THE
WRITERS' LAB
24-Hour Playwriting Competition - 2013
Notes from the Judging Panel
A very warm welcome to everyone – especially to our guest-of-honour, Dr Maliki Osman, Mayor of the South East District. Thank you, sir, for your support of this competition and also to the Team at South East CDC.
Thank you all for coming.
My name is Robin Loon and I am Game-master of this year’s 24-Hour Playwriting Competition which was held at the Sun Yat Sen Nanyang Memorial Hall – so a big thank you to them for housing us.
When I started the 24-Hour Playwriting competition with TheatreWorks back in 1997, I just wanted to provide everyone an opportunity to simply, write.
And not just write anything, write a play.
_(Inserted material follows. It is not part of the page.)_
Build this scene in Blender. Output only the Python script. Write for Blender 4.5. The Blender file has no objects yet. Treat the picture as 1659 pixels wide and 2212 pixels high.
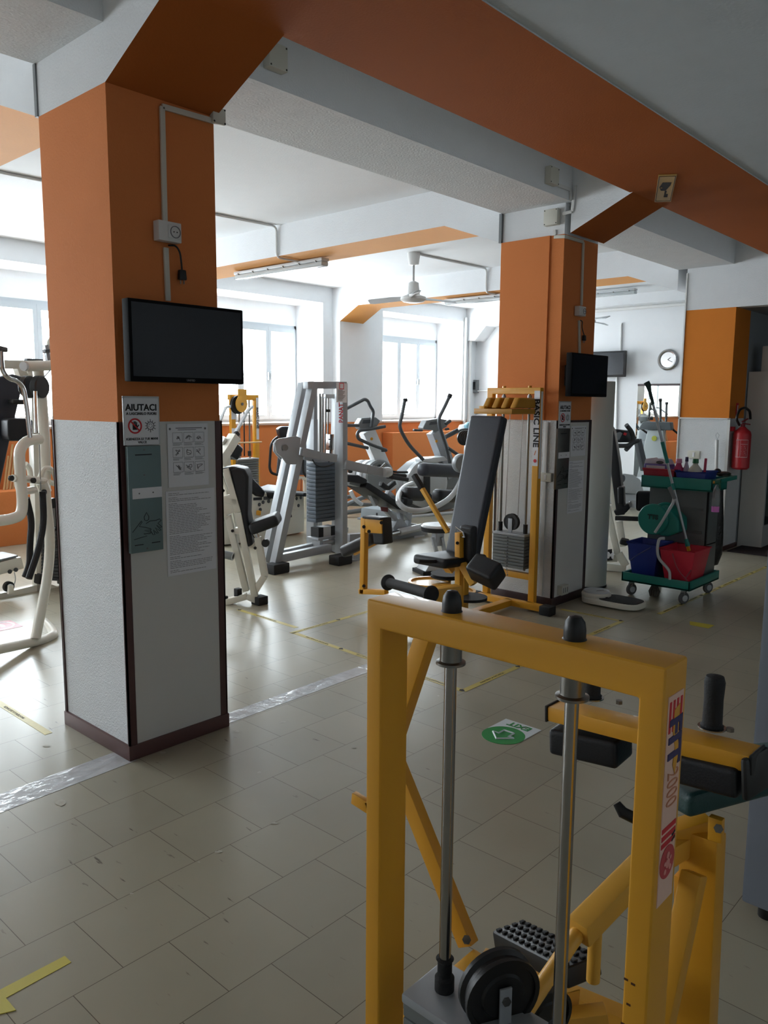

16 years later, I am glad to say that it’s still going strong and I hope everyone will continue to write – not just anything, write a play.
This year we’ve decided to push the competition to a new level. In previous years, we’ve harnessed many plays written from the competition. In 1998, we staged many of the works in a round-the-clock event called GTG (Got-to-Go), conceptualised by Casey Lim. This year, the competition is in negotiation to develop promising plays from this year’s entries in a continuing commitment to produce new plays for the Singapore stage. The focus will be on honing the writers’ craft and to bring the scripts to a stage-ready form. I can’t give away too much for now, only to say – keep your eyes peeled and watch this space.
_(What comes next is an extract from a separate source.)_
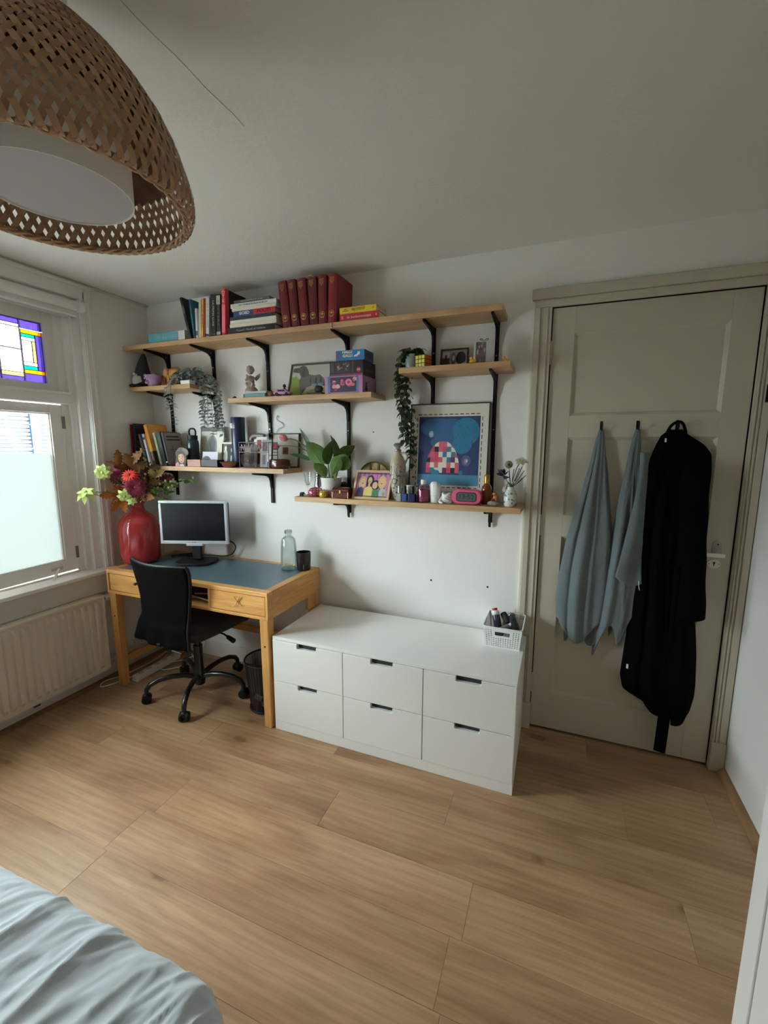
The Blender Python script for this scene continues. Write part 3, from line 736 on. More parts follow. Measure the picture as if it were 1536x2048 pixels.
can('hair_clipper', 'black hair clipper lying in the basket', 'clipper', (2.465, -0.345, bz + 0.06), (-0.25, 0.8, 0.32), 0.021, [(0.09, 1, 'body', BLKP), (0.05, 0.85, 'head', flat((34, 34, 38), 0.4)), (0.014, 0.95, 'blade', STEEL)])
can('hair_brush', 'black hairbrush lying beside the clipper in the basket', 'brush', (2.44, -0.27, bz + 0.055), (-0.45, 0.55, 0.45), 0.011, [(0.05, 0.8, 'handle', BLKP), (0.06, 1.5, 'brush_head', flat((26, 28, 26), 0.7))])
can('cream_tube', 'pale yellow tube at the back of the basket', 'tube', (2.39, -0.205, bz + 0.05), (0.2, 0.35, 0.35), 0.016, [(0.06, 1, 'tube_body', flat((198, 192, 142), 0.4)), (0.016, 0.8, 'cap', WPLA)])
can('rust_bottle', 'small rust coloured bottle under the spray can in the basket', 'bottle', (2.325, -0.33, bz + 0.03), (0.15, 0.8, 0.05), 0.014, [(0.07, 1, 'bottle_body', flat((128, 64, 50), 0.4)), (0.02, 0.7, 'cap', flat((196, 90, 70), 0.4))])

# ================================================================ office chair
ch = thing('office_chair', 'black office chair with mesh back pushed up to the desk', 'chair', (0.672, -0.40, 0), (0, 0, -0.10))
CHF = mat('chair_frame_black', (18, 18, 20), 0.28, coat=0.3)
for k in range(5):
    a = math.radians(-134 + 72 * k) + 0.10
    ca, sa = math.cos(a), math.sin(a)
    pts = [(ca * r, sa * r, z) for r, z in ((0.02, 0.105), (0.08, 0.125), (0.15, 0.132), (0.22, 0.125), (0.265, 0.105), (0.285, 0.08), (0.287, 0.058))]
    arm = MB().tube(pts, [0.016, 0.016, 0.015, 0.0145, 0.0145, 0.0135, 0.012], 10).build('base_arm', CHF, ch, smooth=60)
    cxx, cyy = ca * 0.287, sa * 0.287
    tang = Vector((-sa, ca, 0)); 
    cs = MB()
    for s in (-1, 1):
        c0 = Vector((cxx, cyy, 0.026)) + tang * (s * 0.008); c1 = Vector((cxx, cyy, 0.026)) + tang * (s * 0.026)
        cs.tube([c0, c0 + (c1 - c0) * 0.15, c0 + (c1 - c0) * 0.85, c1], [0.022, 0.026, 0.026, 0.02], 16)
    cs.build('caster', BLKP, ch, smooth=40)
    MB().ball((cxx, cyy, 0.038), (0.022, 0.022, 0.022), 12, 8).build('caster_hood', BLKP, ch, smooth=60)
MB().lathe([(0.028, 0.055), (0.03, 0.07), (0.034, 0.10), (0.034, 0.13), (0.027, 0.14), (0.026, 0.30), (0.018, 0.305), (0.018, 0.40)], 18).build('column', CHF, ch, smooth=40)
MB().box(-0.10, 0.10, -0.14, 0.12, 0.395, 0.425).box(-0.028, 0.028, -0.26, -0.10, 0.40, 0.42).build('seat_mechanism', BLKP, ch, bevel=0.006)
mb = MB().tube([(0.09, 0.02, 0.405), (0.19, 0.03, 0.395), (0.215, 0.032, 0.385)], 0.005, 8).tube([(0.21, 0.031, 0.388), (0.22, 0.032, 0.382), (0.262, 0.036, 0.365), (0.268, 0.037, 0.362)], [0.006, 0.012, 0.015, 0.006], 10)
mb.build('height_lever', BLKP, ch, smooth=50)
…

We’re doing things differently this year. This year, we’re revealing a shortlist of 8 entries in each category that made it for final adjudication. Our judges this year are Mr Ng Yi-Sheng, and the competition’s chief judge from its very first outing, Dr K K Seet, who very kindly agreed to come out of retirement to judge the competition. We’re very grateful for their time. It is our hope that with this shortlist, you, the writers, can have a better gauge of where you stand with your writing. Any entry from either shortlist can be considered for further development.
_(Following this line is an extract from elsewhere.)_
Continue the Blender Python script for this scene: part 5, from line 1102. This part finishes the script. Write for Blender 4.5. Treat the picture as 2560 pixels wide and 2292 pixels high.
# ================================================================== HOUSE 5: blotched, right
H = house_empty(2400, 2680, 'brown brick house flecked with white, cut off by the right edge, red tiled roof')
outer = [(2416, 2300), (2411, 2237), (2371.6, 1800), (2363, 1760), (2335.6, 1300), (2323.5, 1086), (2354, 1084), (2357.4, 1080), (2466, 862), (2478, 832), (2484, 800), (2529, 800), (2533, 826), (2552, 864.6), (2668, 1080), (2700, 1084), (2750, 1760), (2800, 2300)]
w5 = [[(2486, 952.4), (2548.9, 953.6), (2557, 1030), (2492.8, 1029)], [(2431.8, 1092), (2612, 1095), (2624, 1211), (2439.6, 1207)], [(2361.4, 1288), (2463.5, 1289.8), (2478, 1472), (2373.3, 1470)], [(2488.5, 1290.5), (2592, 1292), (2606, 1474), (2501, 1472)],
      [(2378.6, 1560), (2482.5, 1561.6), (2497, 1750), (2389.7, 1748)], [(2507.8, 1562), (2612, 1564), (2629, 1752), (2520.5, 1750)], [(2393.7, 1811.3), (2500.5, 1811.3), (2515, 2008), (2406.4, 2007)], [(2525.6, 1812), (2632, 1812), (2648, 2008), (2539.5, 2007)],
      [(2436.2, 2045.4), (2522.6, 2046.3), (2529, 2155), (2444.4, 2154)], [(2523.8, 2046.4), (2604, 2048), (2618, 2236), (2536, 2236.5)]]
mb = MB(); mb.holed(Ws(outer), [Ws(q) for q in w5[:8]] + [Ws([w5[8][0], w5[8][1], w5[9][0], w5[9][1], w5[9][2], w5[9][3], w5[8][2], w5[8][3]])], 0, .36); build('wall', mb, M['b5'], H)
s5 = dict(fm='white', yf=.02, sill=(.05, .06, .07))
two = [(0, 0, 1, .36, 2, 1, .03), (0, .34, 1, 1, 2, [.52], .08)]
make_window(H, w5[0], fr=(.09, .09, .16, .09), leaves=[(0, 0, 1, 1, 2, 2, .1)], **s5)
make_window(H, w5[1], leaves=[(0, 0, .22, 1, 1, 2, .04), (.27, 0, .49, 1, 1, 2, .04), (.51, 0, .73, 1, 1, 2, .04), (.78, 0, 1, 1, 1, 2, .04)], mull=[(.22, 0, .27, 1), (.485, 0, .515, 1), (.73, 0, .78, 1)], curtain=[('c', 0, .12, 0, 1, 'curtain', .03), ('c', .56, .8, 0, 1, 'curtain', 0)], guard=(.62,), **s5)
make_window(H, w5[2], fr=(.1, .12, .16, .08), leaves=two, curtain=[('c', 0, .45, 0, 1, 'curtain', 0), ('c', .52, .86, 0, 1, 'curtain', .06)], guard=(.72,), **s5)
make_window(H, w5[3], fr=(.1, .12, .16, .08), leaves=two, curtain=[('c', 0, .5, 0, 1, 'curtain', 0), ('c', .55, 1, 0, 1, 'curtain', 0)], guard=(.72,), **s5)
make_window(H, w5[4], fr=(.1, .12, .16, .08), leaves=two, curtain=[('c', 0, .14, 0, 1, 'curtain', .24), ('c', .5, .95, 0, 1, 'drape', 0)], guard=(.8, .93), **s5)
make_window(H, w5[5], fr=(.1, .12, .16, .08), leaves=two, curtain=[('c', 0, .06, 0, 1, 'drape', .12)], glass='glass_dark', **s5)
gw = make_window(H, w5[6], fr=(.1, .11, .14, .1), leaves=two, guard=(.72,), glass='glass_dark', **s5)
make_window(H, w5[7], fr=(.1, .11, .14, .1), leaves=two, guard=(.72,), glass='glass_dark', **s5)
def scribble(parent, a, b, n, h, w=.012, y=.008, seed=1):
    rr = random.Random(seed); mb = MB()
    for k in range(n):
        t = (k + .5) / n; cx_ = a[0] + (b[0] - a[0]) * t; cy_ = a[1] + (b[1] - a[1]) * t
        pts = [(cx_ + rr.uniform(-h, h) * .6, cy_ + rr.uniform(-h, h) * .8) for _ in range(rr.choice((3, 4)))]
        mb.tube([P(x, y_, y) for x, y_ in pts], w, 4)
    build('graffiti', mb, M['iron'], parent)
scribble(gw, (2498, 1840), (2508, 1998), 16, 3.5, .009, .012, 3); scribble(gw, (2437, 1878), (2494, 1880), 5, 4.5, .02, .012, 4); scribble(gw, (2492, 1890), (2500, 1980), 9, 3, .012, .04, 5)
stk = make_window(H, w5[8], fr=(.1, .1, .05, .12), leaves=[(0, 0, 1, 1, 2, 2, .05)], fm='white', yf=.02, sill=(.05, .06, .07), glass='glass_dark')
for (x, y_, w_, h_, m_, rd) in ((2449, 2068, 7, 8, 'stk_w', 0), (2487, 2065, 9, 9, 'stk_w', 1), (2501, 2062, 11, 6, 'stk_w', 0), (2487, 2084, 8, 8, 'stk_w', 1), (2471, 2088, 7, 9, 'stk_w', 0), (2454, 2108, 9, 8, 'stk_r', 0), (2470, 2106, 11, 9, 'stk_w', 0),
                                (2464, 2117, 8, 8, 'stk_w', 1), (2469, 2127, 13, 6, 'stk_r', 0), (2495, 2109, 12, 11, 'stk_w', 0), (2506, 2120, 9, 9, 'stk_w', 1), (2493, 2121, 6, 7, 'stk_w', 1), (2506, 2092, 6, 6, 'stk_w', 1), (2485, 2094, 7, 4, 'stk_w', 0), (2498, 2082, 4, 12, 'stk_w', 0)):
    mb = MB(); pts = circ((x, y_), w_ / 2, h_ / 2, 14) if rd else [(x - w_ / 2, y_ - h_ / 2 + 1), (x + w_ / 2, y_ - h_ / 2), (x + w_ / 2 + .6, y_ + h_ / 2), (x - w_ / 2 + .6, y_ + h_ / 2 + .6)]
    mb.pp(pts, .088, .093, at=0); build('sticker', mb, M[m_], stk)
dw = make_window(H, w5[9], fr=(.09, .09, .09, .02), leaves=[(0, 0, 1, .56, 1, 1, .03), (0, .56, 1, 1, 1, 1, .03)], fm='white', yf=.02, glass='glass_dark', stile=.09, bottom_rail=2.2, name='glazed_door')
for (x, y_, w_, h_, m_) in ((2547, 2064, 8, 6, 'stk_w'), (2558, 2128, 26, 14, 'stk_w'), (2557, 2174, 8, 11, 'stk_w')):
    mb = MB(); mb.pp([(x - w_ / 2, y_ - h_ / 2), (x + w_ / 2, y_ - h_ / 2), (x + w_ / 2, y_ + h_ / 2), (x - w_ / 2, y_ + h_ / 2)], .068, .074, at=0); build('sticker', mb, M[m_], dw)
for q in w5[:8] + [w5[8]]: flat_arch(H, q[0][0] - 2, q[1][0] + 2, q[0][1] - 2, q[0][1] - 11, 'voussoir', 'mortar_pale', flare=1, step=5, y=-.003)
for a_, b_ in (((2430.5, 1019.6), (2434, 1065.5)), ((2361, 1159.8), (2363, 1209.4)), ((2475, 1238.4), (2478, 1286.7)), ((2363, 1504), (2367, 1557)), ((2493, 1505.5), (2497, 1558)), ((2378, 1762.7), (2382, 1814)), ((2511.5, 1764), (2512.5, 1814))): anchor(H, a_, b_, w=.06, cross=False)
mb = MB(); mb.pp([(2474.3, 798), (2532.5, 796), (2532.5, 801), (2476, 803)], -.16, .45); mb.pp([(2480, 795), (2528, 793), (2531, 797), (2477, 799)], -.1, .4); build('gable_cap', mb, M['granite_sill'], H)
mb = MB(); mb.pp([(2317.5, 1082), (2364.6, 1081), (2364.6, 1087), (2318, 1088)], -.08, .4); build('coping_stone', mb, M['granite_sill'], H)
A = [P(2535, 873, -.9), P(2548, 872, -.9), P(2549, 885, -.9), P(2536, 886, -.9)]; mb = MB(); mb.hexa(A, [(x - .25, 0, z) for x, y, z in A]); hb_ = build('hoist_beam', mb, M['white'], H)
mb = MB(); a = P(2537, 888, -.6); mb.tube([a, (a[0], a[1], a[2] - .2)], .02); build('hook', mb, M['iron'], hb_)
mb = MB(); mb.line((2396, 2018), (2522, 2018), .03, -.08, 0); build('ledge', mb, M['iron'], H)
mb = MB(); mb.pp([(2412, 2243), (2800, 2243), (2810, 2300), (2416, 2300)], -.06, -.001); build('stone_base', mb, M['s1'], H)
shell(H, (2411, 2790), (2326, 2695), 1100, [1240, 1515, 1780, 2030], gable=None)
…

Before I reveal the shortlist for the Youth Category, I’d like to give some comments on this group’s work. On the whole, the Youth Category out-performed the Open Category. Many of the entries had a strong sense of the stage, and used the idioms and conventions of theatre very well. There were fewer screenplays disguised as plays but there were many still. I urge future contestants to be more vigilant and write for the stage, not the screen. Where the Youth Category entries faltered was depth: both in subject matter and in treatment. The overriding emotion was angst and some of the plays were so overwrought, we needed to invent a new word for it. While I concede that the participants in the Youth Category lacked lived experience (which showed in their engagement of issues in their plays), I caution the young writers not to mistake angst for truth and avoid convenient clichés and easy stereotypes.
The Open Category entries had a lot of confidence and command of the written word and stage conventions. What a majority of the plays did not do well was incorporating the stimuli – many entries opted to be very cursory with the stimuli and many ignored them altogether. And as usual, many entries read more like screenplays than plays. While the entries on the whole covered a wide range of topics, there was an inexplicable fascination across the entries for the morbid and the bizarre. Some quirkiness is good; too much of a good thing is just – TOO MUCH. On the up side, many entries had the courage of their convictions and the voices were strong and loud. I commend all of you for your pluck and steadfastness.
(Prepared & Delivered by Dr Robin Loon, on behalf of the Judging Panel.)